Thursday 13 August 2009

IDEAS, INNIT?

When organizations refer to upping creativity, they're normally jsut talking about getting better idea generation. I've been asked by a couple of clients to give them some simple rules to maximse their forthcoming idea generation sessions. Here they are:

  • Get 6 to 12 participants
  • Have a facilitator
  • Call for ideas with a simple question: "I'm looking for ideas now, how might we..." Don't overcomplicate the stimulus or people won't understand it. Don't allow lengthy questioning of the brief. that will have the same effect.
  • Allow, and brief participants to allow all ideas. Yup, all of 'em. You should aim for literally hundreds in a session.
  • Rule people away from behaviours other than giving ideas. Asking questions, giving opinions, giving information. These things are great but not when you want ideas.
  • Write down each idea verbatim. Verbatim.
  • Watch for the cresting wave, the moment when the group fails to produce any more ideas. It's not the first moment of silence.

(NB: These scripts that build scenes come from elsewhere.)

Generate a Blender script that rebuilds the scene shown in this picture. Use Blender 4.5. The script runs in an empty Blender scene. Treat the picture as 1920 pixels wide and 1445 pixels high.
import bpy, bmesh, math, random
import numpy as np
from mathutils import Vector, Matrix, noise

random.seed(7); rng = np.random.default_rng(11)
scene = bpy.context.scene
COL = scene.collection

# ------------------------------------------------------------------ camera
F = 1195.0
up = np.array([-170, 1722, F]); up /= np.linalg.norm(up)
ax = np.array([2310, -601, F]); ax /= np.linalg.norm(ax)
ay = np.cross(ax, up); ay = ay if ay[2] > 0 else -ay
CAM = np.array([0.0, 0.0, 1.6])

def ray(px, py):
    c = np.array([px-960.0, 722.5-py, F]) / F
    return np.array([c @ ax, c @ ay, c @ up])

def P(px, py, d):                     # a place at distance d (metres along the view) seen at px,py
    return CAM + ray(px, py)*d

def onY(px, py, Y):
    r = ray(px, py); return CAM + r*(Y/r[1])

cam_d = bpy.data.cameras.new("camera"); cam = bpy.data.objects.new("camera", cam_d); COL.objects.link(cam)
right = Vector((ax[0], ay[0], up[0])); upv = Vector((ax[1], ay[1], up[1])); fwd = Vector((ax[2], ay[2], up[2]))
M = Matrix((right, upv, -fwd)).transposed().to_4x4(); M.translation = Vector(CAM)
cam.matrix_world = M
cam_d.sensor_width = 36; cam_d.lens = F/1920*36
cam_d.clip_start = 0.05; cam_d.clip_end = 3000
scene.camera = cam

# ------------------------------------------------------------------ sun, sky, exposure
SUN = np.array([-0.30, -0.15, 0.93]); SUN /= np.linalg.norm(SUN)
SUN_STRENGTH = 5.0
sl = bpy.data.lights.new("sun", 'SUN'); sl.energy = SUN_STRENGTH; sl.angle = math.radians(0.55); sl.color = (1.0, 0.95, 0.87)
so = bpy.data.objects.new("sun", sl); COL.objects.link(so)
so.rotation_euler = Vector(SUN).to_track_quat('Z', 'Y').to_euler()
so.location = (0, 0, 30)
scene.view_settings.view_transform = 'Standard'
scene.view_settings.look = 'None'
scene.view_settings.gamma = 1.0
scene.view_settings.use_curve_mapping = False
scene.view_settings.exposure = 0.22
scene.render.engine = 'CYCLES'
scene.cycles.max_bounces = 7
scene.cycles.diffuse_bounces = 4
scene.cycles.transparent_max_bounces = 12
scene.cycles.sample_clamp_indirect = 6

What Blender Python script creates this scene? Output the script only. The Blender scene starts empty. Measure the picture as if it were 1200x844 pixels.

That may just be people thinking.
  • At the moment of the cresting wave, you could introduce a piece of new stimulus. The classic archetypes for this are Brian Eno's Oblique strategies. But you can invent your own.
  • Encourage throughout a spirit of play rather than work. Encourage silliness, outrageousness, mucking about. Watch kids, who are nearly all geniuses when it comes to producing ideas. they do all of the above.
  • Delay any evaluation till the end. Do any evaluation only at the end and simply and quickly. The simplest, and often the best is simply to give people each three or four votes, and let them choose the winners.

Voila!

It really is pretty simple. And the simpler, the better.